_PROBLEM DETAILS_
State how many lines include "scene", giving the number by itself.

_SUPPLIED INFORMATION_
* begin *

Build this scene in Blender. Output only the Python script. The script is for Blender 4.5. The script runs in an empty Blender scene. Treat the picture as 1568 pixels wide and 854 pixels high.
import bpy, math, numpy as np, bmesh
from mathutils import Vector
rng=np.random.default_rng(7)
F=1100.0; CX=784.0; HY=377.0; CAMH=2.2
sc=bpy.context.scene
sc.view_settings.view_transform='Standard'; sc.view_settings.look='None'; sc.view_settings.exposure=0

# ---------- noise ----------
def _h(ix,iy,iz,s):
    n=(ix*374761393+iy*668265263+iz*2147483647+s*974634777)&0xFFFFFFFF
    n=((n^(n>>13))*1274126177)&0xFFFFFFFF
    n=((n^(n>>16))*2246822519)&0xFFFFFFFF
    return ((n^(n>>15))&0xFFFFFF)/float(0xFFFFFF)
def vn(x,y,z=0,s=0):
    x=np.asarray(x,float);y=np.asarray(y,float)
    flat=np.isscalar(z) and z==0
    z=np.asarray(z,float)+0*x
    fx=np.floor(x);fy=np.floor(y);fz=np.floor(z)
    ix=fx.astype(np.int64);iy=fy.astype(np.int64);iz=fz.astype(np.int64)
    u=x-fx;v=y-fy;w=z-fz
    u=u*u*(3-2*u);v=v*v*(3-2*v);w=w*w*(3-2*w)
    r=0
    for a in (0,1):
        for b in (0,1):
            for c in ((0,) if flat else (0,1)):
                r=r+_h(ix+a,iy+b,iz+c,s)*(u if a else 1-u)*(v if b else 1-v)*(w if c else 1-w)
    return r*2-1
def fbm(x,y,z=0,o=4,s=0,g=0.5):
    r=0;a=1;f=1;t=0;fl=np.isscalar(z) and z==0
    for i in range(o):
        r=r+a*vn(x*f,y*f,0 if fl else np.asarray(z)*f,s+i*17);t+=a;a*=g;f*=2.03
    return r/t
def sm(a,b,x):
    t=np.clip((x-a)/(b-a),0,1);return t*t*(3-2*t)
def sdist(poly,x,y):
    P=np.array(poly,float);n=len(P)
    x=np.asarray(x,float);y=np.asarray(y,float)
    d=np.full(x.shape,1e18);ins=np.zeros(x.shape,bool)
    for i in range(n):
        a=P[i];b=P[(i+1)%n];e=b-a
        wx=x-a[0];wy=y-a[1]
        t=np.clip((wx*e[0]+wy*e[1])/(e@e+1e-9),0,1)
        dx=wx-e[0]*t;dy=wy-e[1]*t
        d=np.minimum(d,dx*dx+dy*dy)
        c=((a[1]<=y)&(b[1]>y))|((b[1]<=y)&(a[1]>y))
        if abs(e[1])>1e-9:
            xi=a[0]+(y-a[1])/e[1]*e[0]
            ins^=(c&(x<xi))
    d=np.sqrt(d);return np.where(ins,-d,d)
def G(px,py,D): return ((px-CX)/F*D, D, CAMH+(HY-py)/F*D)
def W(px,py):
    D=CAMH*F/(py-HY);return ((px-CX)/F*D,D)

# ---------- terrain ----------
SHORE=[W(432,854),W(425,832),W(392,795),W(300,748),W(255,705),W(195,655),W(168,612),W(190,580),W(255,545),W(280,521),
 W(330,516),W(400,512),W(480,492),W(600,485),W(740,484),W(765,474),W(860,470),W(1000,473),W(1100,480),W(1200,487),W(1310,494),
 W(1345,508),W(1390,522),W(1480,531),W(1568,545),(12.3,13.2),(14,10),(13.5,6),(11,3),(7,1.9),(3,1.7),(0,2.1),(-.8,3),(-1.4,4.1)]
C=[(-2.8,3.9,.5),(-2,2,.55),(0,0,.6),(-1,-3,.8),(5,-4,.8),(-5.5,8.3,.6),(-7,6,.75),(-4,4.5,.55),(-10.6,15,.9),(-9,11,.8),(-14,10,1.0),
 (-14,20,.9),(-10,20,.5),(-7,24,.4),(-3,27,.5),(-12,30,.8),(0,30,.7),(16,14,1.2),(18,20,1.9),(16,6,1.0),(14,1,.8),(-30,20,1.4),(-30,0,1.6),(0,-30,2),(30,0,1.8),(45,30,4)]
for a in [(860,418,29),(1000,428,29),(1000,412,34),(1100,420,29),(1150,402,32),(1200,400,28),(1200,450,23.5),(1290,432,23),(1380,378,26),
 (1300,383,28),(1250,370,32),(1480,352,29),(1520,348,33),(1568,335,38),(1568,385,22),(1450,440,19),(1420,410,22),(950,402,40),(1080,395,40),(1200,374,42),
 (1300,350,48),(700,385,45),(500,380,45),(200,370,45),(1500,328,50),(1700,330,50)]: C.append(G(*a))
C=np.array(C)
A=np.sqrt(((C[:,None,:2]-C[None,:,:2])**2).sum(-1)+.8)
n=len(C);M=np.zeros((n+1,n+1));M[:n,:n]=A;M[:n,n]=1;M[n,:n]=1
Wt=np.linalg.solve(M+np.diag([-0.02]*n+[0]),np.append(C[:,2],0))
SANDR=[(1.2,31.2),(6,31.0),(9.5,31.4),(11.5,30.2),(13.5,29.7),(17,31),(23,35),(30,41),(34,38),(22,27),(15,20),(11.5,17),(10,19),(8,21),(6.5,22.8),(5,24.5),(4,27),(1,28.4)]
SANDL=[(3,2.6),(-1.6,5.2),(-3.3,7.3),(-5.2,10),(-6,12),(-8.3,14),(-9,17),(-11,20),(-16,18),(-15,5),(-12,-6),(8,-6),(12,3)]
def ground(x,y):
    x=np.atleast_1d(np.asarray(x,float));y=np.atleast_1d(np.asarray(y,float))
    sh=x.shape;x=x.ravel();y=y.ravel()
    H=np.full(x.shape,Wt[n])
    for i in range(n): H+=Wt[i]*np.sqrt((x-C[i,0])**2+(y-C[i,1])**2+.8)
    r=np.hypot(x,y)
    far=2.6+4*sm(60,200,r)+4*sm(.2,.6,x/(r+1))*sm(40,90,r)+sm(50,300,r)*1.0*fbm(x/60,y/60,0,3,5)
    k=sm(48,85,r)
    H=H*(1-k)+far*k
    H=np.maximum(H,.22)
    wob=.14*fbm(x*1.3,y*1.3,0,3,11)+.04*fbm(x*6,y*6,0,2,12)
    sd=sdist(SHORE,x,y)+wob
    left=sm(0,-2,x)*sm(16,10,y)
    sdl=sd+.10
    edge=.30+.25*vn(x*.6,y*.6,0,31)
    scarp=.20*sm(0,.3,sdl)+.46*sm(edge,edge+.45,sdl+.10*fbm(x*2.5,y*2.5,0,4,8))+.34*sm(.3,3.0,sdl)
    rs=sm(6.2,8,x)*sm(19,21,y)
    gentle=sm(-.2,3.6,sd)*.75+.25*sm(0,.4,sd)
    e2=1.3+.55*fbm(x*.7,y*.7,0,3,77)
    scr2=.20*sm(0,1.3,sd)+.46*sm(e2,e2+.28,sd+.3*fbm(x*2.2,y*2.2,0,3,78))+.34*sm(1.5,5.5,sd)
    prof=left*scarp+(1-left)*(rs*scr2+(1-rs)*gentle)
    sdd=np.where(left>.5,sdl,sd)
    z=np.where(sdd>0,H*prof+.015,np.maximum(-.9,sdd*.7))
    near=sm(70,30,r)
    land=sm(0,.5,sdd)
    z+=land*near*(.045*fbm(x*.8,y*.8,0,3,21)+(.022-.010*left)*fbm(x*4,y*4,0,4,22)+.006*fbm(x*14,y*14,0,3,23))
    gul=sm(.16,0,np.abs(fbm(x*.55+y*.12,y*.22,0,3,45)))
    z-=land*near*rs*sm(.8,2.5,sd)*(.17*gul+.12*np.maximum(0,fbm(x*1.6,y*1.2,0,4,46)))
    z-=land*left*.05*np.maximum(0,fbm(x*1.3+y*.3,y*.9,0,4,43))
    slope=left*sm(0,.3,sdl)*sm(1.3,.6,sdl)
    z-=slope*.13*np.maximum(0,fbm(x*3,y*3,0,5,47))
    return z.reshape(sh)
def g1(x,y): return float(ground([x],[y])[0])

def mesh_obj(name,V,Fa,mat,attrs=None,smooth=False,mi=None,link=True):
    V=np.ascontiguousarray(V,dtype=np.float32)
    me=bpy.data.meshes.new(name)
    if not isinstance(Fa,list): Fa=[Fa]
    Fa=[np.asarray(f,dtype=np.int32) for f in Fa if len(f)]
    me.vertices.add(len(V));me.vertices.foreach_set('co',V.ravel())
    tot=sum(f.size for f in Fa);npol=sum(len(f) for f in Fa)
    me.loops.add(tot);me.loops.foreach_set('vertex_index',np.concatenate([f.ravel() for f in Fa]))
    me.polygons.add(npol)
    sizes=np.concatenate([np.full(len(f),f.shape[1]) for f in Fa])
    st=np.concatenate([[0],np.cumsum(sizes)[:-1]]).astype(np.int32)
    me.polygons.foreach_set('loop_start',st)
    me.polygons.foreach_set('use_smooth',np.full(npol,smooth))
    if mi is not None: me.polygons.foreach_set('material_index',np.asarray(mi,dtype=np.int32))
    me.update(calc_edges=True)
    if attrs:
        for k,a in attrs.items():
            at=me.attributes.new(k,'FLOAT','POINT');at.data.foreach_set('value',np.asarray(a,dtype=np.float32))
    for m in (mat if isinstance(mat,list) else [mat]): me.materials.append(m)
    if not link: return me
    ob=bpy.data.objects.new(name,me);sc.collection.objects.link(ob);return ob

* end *

_EXERCISE RESPONSE_
2